*DATASET EXCERPT*:
========

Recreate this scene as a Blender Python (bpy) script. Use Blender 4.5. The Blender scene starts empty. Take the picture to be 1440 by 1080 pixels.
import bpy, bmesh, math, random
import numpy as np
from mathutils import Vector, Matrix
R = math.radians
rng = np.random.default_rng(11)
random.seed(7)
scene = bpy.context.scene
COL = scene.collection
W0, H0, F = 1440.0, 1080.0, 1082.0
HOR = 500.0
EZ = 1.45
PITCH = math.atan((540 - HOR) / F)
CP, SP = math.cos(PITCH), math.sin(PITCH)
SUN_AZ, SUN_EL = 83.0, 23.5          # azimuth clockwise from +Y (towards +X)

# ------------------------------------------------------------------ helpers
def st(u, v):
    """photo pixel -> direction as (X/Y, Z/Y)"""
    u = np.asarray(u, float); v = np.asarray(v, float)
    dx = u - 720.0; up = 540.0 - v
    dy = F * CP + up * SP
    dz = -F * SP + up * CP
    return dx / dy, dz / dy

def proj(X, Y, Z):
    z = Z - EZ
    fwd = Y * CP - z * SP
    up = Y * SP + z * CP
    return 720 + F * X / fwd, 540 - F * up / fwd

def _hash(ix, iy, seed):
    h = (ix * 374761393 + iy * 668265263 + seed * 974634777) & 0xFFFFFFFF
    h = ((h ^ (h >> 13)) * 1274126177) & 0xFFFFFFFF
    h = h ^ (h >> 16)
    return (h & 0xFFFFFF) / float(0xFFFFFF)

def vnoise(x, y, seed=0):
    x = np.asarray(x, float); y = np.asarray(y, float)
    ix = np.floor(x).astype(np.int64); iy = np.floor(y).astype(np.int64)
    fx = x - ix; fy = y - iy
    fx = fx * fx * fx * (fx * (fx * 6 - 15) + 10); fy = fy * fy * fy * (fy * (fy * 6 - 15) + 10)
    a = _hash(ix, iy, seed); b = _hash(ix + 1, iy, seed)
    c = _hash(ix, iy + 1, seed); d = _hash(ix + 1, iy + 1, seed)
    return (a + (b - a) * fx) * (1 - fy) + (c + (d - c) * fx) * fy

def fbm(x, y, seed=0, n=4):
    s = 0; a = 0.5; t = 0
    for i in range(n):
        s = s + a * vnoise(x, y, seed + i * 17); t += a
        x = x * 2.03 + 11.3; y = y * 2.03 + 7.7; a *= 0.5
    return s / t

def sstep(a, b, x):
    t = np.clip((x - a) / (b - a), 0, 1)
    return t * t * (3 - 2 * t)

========

*GOAL OF THE EXERCISE*: Lines from the beginning of the data above through the line containing "SUN_AZ, SUN_EL = 83.0, 23.5" are to be returned exactly, and no others.

*WRITTEN ANSWER*:
Recreate this scene as a Blender Python (bpy) script. Use Blender 4.5. The Blender scene starts empty. Take the picture to be 1440 by 1080 pixels.
import bpy, bmesh, math, random
import numpy as np
from mathutils import Vector, Matrix
R = math.radians
rng = np.random.default_rng(11)
random.seed(7)
scene = bpy.context.scene
COL = scene.collection
W0, H0, F = 1440.0, 1080.0, 1082.0
HOR = 500.0
EZ = 1.45
PITCH = math.atan((540 - HOR) / F)
CP, SP = math.cos(PITCH), math.sin(PITCH)
SUN_AZ, SUN_EL = 83.0, 23.5          # azimuth clockwise from +Y (towards +X)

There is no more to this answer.